So this is important. The documented sighting at the gas station in Stagecoach somehow has an incorrect clock time. If NHP notes them on their traffic cam on Highway 95 near Hawthorne,NV at 5:30 pm then they were in Stagecoach more like 2:30 pm.
So documented sighting by NHP at 5:30 pm. No pings in Tonopah, NV where there clearly is cell service, but evidently not any CCTV footage. Hawthorne to Tonopah should be less than 2 hours, and 7:30 pm is half an hour after sunset, but not full-on dark.

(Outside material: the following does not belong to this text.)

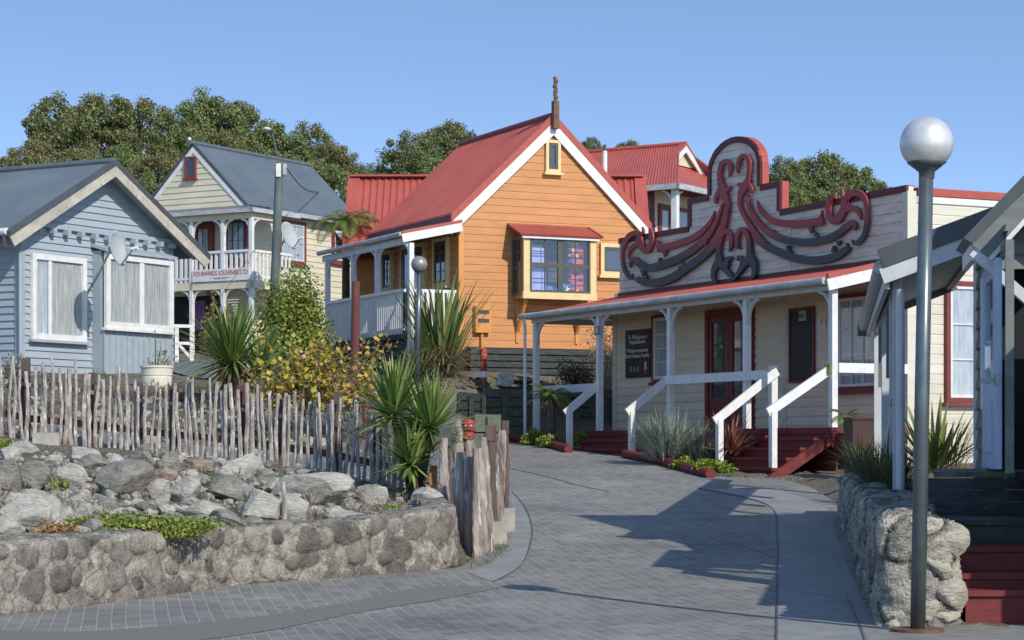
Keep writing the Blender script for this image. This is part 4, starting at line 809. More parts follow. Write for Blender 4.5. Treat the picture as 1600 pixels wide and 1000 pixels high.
# ------------------------------------------------------------------ the two-storey cream house with the grey roof
C = Frame(-8.14, 68.0, 59.6, 3.9)
ch = thing('cream_house', 'two storey cream weatherboard house with steep grey roof and white balcony', 'house', C)
AW, BW, BE, AE = 1.1, 1.1, 5.25, 7.5; AP, ZA_, ZB_ = 3.17, 11.25, 9.0
kz = (ZA_ - 9.15) / (AP - 1.0)
mb = boards(MB(), [(BW, 3.8), (BE, 3.8), (BE, ZA_ - kz * (BE - AP) - .1), (AP, ZA_ - .12), (BW, ZA_ - kz * (AP - BW) - .1)], mapper('v', AW), .19, zref=3.8); mb.prism([(AW + .02, BW, 3.8), (AW + .02, BE, 3.8), (AW + .02, BE, ZA_ - kz * (BE - AP) - .15), (AW + .02, AP, ZA_ - .17), (AW + .02, BW, ZA_ - kz * (AP - BW) - .15)], (.1, 0, 0)); mb.build('gable_wall', cream, ch)
mb = boards(MB(), [(AW, 3.8), (AE, 3.8), (AE, 9.08), (AW, 9.08)], mapper('u', BW), .19, zref=3.8); mb.box(AW + .13, AE, BW + .01, BW + .1, 3.8, 9.08); mb.build('side_wall', cream, ch)
rf = MB()
for s in (-1, 1):
    be = AP + s * 2.15; ze = ZA_ - kz * 2.15
    sheet(rf, (AW - .005, be, ze), (AE + .1, be, ze), (AW - .005, AP, ZA_), (AE + .1, AP, ZA_), .076, .006); slab(rf, (AW - .005, be, ze), (AE + .1, be, ze), (AW - .005, AP, ZA_), (AE + .1, AP, ZA_), .04)
rf.tube([(AW - .22, AP, ZA_ + .02), (AE + .1, AP, ZA_ + .02)], .07, 8); rf.build('main_roof', greyroof, ch)
for s in (-1, 1):
    be = AP + s * 2.2; ze = ZA_ - kz * 2.2
    MB().prism([(AW - .050, AP, ZA_ - .1), (AW - .050, be, ze - .1), (AW - .050, be, ze - .29), (AW - .050, AP, ZA_ - .31)], (.05, 0, 0)).build('bargeboard', white, ch)
    MB().prism([(AW - .058, AP, ZA_ + .04), (AW - .058, be, ze + .04), (AW - .058, be, ze - .095), (AW - .058, AP, ZA_ - .095)], (.08, 0, 0)).build('barge_flashing', darkgrey, ch)
MB().sphere((AW - .22, AP, ZA_ + .12), .06, 8, 6).build('finial', white, ch)
VE = 4.3
rf = MB(); zo, zi = 8.86, 9.16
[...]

The time of their last ping in the area of the intersection of Highway 6 and Highway 95 (known as Coaldale area) hasnt been release, as far as I can tell, so we can't tell what kind of progress their phones, watches, ipad, etc were making.
Highway 95 is very flat in that area, as you can tell from GH's video. As he said "there's nowhere to get lost". This area is also well-traveled by passenger vehicles as well as long-haul truckers. Many of those truckers will be driving east along Highway 6 from the Bishop, CA area to turn onto Highway 95 at that Coaldale intersection, both to to north towards northern Nevada, Idaho and to go east towards Utah.

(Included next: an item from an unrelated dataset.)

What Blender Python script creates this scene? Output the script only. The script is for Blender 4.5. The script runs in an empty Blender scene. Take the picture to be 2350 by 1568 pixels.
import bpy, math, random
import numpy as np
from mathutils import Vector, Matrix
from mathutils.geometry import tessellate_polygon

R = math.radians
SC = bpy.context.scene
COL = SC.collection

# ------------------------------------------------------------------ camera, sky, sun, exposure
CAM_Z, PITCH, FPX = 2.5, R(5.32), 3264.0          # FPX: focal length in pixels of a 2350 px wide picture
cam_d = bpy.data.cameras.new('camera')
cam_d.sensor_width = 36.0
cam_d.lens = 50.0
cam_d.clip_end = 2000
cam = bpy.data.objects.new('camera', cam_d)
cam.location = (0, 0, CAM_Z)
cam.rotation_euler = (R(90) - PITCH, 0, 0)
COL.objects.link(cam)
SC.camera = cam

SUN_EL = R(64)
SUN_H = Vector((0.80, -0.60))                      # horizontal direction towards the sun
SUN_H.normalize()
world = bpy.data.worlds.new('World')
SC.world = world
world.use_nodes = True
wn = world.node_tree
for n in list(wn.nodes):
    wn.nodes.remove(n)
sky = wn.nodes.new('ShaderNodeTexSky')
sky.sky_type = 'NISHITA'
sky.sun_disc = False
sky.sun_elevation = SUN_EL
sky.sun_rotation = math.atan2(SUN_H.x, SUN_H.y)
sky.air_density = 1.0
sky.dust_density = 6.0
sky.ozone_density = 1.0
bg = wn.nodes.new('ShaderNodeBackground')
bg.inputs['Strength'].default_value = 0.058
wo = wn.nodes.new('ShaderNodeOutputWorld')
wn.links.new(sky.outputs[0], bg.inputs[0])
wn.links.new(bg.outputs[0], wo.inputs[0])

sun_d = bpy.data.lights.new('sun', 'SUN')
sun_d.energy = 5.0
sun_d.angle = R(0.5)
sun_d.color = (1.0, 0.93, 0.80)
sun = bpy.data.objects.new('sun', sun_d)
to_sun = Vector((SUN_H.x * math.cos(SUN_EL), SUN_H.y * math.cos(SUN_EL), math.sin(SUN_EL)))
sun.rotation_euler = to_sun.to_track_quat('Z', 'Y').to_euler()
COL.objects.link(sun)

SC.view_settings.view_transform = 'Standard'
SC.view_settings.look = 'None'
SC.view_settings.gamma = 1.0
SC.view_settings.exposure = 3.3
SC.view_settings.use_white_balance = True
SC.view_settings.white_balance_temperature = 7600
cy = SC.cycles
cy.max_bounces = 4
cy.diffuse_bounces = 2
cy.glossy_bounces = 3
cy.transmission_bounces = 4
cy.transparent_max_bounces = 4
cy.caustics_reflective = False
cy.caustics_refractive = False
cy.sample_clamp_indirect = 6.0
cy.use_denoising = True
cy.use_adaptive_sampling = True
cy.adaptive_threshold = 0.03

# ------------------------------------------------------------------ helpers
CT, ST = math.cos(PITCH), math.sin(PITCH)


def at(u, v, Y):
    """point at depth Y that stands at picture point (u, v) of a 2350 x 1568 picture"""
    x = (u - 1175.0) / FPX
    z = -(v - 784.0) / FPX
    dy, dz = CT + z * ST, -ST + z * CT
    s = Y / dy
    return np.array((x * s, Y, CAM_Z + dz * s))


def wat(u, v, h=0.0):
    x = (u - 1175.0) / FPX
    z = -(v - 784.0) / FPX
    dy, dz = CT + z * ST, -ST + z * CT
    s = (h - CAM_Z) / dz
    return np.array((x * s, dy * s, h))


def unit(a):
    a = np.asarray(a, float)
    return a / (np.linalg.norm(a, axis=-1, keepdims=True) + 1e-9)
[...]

It doesn't seem that there is any evidence of a collision at that intersection that would render their rig inoperable. I am quite sure there is cell service all along Highway 95. I have Verizon, which is really the best in this area and farther west along the eastern Sierras and northern Nevada-Tahoe region. Don't know about T-mobile in this area, but Highway 95 is a major N-S route in Nevada and would likely have decent coverage there.
GH mentions Dyer, NV, a tiny farming hamlet of 320 people which is 35 miles SW of the Coaldale intersection, on a couple of paved back roads off of Highway 6. This doesn't make any sense other than perhaps it is technically the closed "inhabited" area from the Coaldale intersection. They'd have no reason to go there at all, IMHO.

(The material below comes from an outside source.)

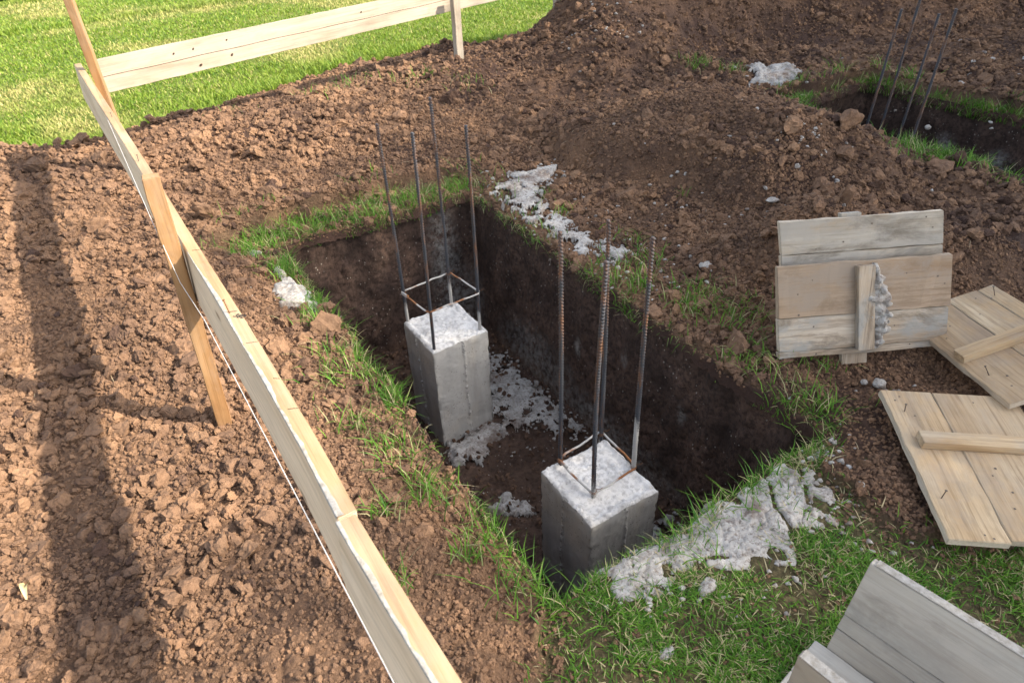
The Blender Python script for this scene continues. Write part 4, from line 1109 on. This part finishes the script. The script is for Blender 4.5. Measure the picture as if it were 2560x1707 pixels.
# mortar streak on B
nY, nX = 70, 16
tt = np.linspace(0, 1, nY); ss = np.linspace(0, 1, nX)
TTg, SSg = np.meshgrid(tt, ss, indexing='ij')
cx = 0.365 + 0.012 * np.sin(TTg * 5) - 0.030 * TTg; wd = (0.013 + 0.034 * np.sin(np.pi * np.clip(TTg * 1.05, 0, 1)) ** 0.6) * (0.85 + 0.8 * vnoise(TTg * 3, TTg * 0, .12, 3))
xx = cx + (SSg - .5) * 2 * wd
yy = 0.015 + TTg * 0.335
g1, g2, rb_ = worley((xx * 1).astype(np.float32), yy.astype(np.float32), 0.026, 4)
zz = 0.027 + np.sqrt(np.clip(1 - ((SSg - .5) * 2) ** 2, 0, 1)) * (0.014 + 0.030 * np.sqrt(np.clip(1 - (g1 / .8) ** 2, 0, 1)) * (.4 + rb_)) * (0.35 + 0.65 * np.sin(np.pi * TTg) ** .5)
mesh_np('mortar_streak', np.stack([xx.ravel(), yy.ravel(), zz.ravel()], 1), grid_faces(nY, nX)[:, ::-1], M_MORTAR, pB)

# A: panel behind it
vA = Vector(vB).normalized()
oA = Vector(oB) + Vector(uB) * 0.030 + vA * 0.150 - wB * 0.056
pA = panel(oA, uB, vB, 0.605, [0.12, 0.115, 0.125], 0.026, M_GREY, [(0.24, 0.03, 0.075, 0.338, 0.026, -1, 0)],
           'grey stained form panel standing behind the panel with the mortar streak', tones=[0.0, 0.1, 0.12], skew=-0.12)
nailheads(pA, [(.1, .25), (.3, .33), (.50, .34), (.53, .3), (.2, .27)], .026)

# D: panel flat on the turf and soil, boards running away from camera
D0 = Vector((1.978, 0.866, 0.088)); D1 = Vector((1.605, 0.402, 0.062))
vD = (0.815, -0.567, -0.01)
pD = panel(D0, D1 - D0, vD, (D0 - D1).length, [0.165, 0.26], 0.025, M_TAN, [(0.215, 0.04, 0.052, 0.37, 0.028, 1, 0)],
           'tan form panel lying flat on the turf with one batten nailed across it', nails=[(0.10, .045, 1, .03), (0.46, .03, 1, .034)], tones=[0.0, 0.3])
nailheads(pD, [(.03, .05), (.05, .03), (.12, .07), (.25, .09), (.24, .20), (.22, .28), (.36, .21), (.42, .24), (.48, .22), (.58, .10), (.59, .12), (.33, .23), (.04, .28)], .025)

# C: tilted panel resting on soil with its near corner over D
C0 = Vector((2.51, 1.12, 0.045)); uC = (-0.467, -0.882, 0.110); vC = Vector((2.823, 0.958, 0.160)) - C0
pC = panel(C0, uC, vC, 0.62, [0.185, 0.125, 0.062], 0.025, M_TAN, [(0.325, 0.012, 0.055, 0.35, 0.030, 1, 2)],
           'form panel tilted on the soil with its near corner overlapping the flat tan panel', nails=[(0.07, .33, 1, .045), (0.47, .04, 1, .04)], tones=[0.35, 0.0, 0.0])
nailheads(pC, [(.06, .05), (.08, .31), (.05, .27), (.15, .22), (.22, .05), (.3, .03), (.5, .08), (.55, .06), (.16, .10), (.12, .33)], .025)

# E and F: three sided form in the bottom right corner
fm = empty('column_form', (1.02, 0.36, 0.0), 'open three sided wooden column form standing on grass in the bottom right corner', 'column form')
def form_side(origin, u, v, L, planks, T, m, name, tone=0.0):
    fr = frame(origin, u, v)
    bm = bmesh.new(); y = 0.0
    for k, wdt in enumerate(planks):
        b = plank_mesh(L, wdt - 0.0015, T, 20, 0.0018, 70 + k + int(origin[0] * 30), 0.0012)
        bm_add(bm, b, Matrix.Translation((0, y, random.uniform(-.001, .001))), plank=random.random(), tone=tone); y += wdt
    o = bm_obj(name, bm, m, fm); o.matrix_local = Matrix.Translation(-fm.location) @ fr
    return o
vE = Vector((0.074, 0.006, 0.275)); uE = Vector((0.17, -0.985, 0)); wE = uE.normalized().cross(vE.normalized())
T = 0.029
form_side(Vector((1.10, 0.390, 0.025)) - wE * T, uE, vE, 0.64, [0.074, 0.046, 0.165], T, M_FORM, 'side_panel')
form_side(Vector((0.880, 0.3495, 0.0)), (0.12, -0.993, 0), (0, 0, 1), 0.64, [0.11, 0.09, 0.10], 0.024, M_FORM, 'side_panel', 0.45)
form_side(Vector((0.884, 0.385, 0.012)), (0.15, -0.989, 0), (1, 0.1, 0), 0.60, [0.1, 0.115], 0.024, M_FORM, 'floor_panel')
def edge_smear(p, u, w, L, T, seed):
    u = Vector(u).normalized(); w = Vector(w).normalized(); n = int(L / .006)
    t = np.linspace(.004, L - .004, n); q = np.linspace(0.0, 1, 7)
    Tt, Q = np.meshgrid(t, q, indexing='ij')
    hh = 0.0016 + 0.003 * np.clip(fbm(Tt, Q * .03, .03, seed, 3) + .2, 0, 1) * np.sin(np.pi * (Q * .8 + .1))
    up = w.cross(u); up = up if up.z > 0 else -up
    V = np.array(p)[None, None] + Tt[..., None] * np.array(u) + (Q * T)[..., None] * np.array(w) + hh[..., None] * np.array(up)
    F = grid_faces(n, 7)
    mesh_np('mortar_smear', V.reshape(-1, 3) - np.array(fm.location), F, M_SMEAR, fm)
edge_smear(Vector((1.10, 0.390, 0.025)) - wE * T + vE, uE, wE, 0.64, T, 3)
edge_smear(Vector((0.880, 0.3495, 0.30)), (0.12, -0.993, 0), (-0.993, -0.12, 0), 0.64, 0.024, 6)
for (yy_, zz_) in ((.05, .245), (.06, .215), (.16, .25), (.07, .10), (.17, .08)):
    p = Vector((0.880, 0.3495, 0)) + Vector((0.12, -0.993, 0)) * yy_ + Vector((-0.993, -0.12, 0)) * 0.0246 + Vector((0, 0, zz_))
    V = [p + Vector((0.12, -.993, 0)) * (.0035 * math.cos(a)) + Vector((0, 0, .0035 * math.sin(a))) for a in np.linspace(0, 2 * math.pi, 9)[:-1]] + [p + Vector((-.0012, 0, 0))]
    pyobj('nail_head', ([v - fm.location for v in V], [(k, (k + 1) % 8, 8) for k in range(8)]), M_NAIL, fm)

# dry leaf on the soil
n = 12; V = []; F = []
for i in range(n):
    t = i / (n - 1); wd = 0.010 * math.sin(math.pi * (t * .92 + .04)) ** .8
    for j in (-1, 0, 1): V.append((t * 0.075 - .035, j * wd + 0.014 * math.sin(t * 2.6), 0.012 + 0.014 * abs(j) * math.sin(t * 3) + 0.012 * math.sin(t * 5)))
for i in range(n - 1):
    for j in range(2): F.append((i * 3 + j, (i + 1) * 3 + j, (i + 1) * 3 + j + 1, i * 3 + j + 1))
o = pyobj('dry_leaf', (V, F), M_LEAF); zl = float(ground_z(np.array([-.545]), np.array([1.615]))[0])
o.location = (-0.545, 1.615, zl + .004); o.rotation_euler = (0.2, 0.1, R(75))
tag(o, 'single curled yellow dry leaf lying on the sunlit soil', 'leaf')

# ------------------------------------------------------------------ far edge of the lawn
V = []; F = []
for i, y0 in enumerate((14.3, 14.45)):
    pass
bm = bmesh.new()
for (x0, x1, y0, y1, z0, z1) in ((-8, 14, 14.32, 14.44, -.05, .09), (-8, 14, 14.444, 16.5, -.05, .06)):
    r = bmesh.ops.create_cube(bm, size=1)
    for v in r['verts']: v.co = Vector((x0 + (v.co.x + .5) * (x1 - x0), y0 + (v.co.y + .5) * (y1 - y0), z0 + (v.co.z + .5) * (z1 - z0)))
bmesh.ops.bevel(bm, geom=list(bm.edges), offset=.01, segments=1, affect='EDGES')
tag(bm_obj('path', bm, M_PAVE), kind='structure')

def leaf_cloud(n, c, r, size, rg, shell=0.35):
    d = rg.normal(size=(n, 3)); d /= np.linalg.norm(d, axis=1)[:, None]
    rad = (rg.random(n) ** shell)
    lump = 1 + 0.22 * np.sin(d[:, 0] * 5 + c[0]) * np.sin(d[:, 1] * 6 + c[1]) + 0.12 * rg.normal(size=n)
    P = np.array(c) + d * rad[:, None] * lump[:, None] * np.array(r)
    a = rg.normal(size=(n, 3)); a /= np.linalg.norm(a, axis=1)[:, None]
    b = np.cross(a, rg.normal(size=(n, 3))); b /= np.linalg.norm(b, axis=1)[:, None]
    s = size * rg.uniform(.6, 1.3, n)[:, None]
    V = np.stack([P - a * s, P - b * s * .5, P + a * s, P + b * s * .5], 1).reshape(-1, 3)
    return V, np.arange(n * 4).reshape(n, 4)

def leafy(name, V, F, m, parent):
    n = len(F)
    return mesh_np(name, V, F, m, parent, smooth=False, attrs={'tint': np.repeat(RNG.random(n), 4), 'dry': np.zeros(n * 4)})

sh = empty('shrub', (-0.75, 13.9, 0), 'low dark green shrub at the far left end of the lawn', 'shrub')
V, F = leaf_cloud(1500, (0, 0, .16), (.5, .22, .2), .04, RNG)
leafy('crown', V, F, M_TREE, sh)
pyobj('stem', tube([(0, 0, -.05), (0.02, 0, .12), (.03, .02, .25)], lambda t: .02 * (1 - .6 * t), 7), M_BARK, sh)

# unseen trees added right of the diggings to cast the soft shade there
rt = np.random.default_rng(5)
for k, (gx_, gy_, rx, ry, zc, lab) in enumerate(((3.50, 2.45, 2.95, 2.45, 4.6, 'broad unseen shade tree added nearest the diggings'), (3.2, -0.3, 2.7, 2.7, 4.5, 'unseen shade tree added behind the photographer'), (7.6, 2.0, 3.4, 3.3, 4.8, 'unseen shade tree added right of the second pit'),
                                              (7.0, -1.8, 3.0, 3.0, 5.0, 'unseen shade tree added far behind to the right'), (11.2, 2.4, 3.2, 3.2, 4.7, 'outermost unseen shade tree added on the right'), (5.0, 4.9, 1.9, 1.25, 4.9, 'slim unseen shade tree added beyond the second pit'))):
    cx, cy = gx_ + zc * 1.0, gy_ - zc * 0.85
    tr = empty('added_shade_tree', (cx, cy, 0), lab, 'tree', 'added unseen shade trees right of the site')
    V, F = leaf_cloud(int((36000 if k == 1 else 19000) * rx * ry / 8.0), (0, 0, zc), (rx, ry, 1.5), 0.06, rt, 0.42)
    leafy('crown', V, F, M_TREE, tr)
    tv, tf = tube([(0, 0, -.2), (.05, 0, 1.0), (.0, .08, 2.2), (.05, .05, 3.4), (0, 0, zc)], lambda t: .2 * (1 - .7 * t), 12)
    for j in range(7):
        a = j * 0.9 + k; e = Vector((math.cos(a) * rx * .7, math.sin(a) * ry * .7, zc + .2 * math.sin(j)))
        v2, f2 = tube([(0.0, 0.05, 2.4 + .15 * j), Vector((0, 0, 2.9 + .1 * j)).lerp(e, .5) + Vector((0, 0, .2)), e], lambda t: .07 * (1 - .8 * t), 7)
        q = len(tv); tv += v2; tf += [tuple(i + q for i in f) for f in f2]
    pyobj('trunk', (tv, tf), M_BARK, tr)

One thing that does occur to me is that their rig must be pretty long, with the attached toad. People really love to speed along Highway 95 and they might have run across someone really impatient to pass them who got pissed off and wanted to run them off the road or something. Except their large white rig should have been easily visible for miles in that open desert region. It's some ways off the road until you get to some hills you could even hide a rig like that in.
There also have to have been at least 2 other people involved in their disappearance:
One person to drive their rig (and them) out of sight
One person to drive his own vehicle away from the scene.
My feeling right now is that Highway 6 and it's offshoots should be very thoroughly searched. I know there is a Caltrans camera at the Calfornia Agricultural Inspection Station in Benton ( aka: The bug station). It would easily pick up their large rig if it was taken into California.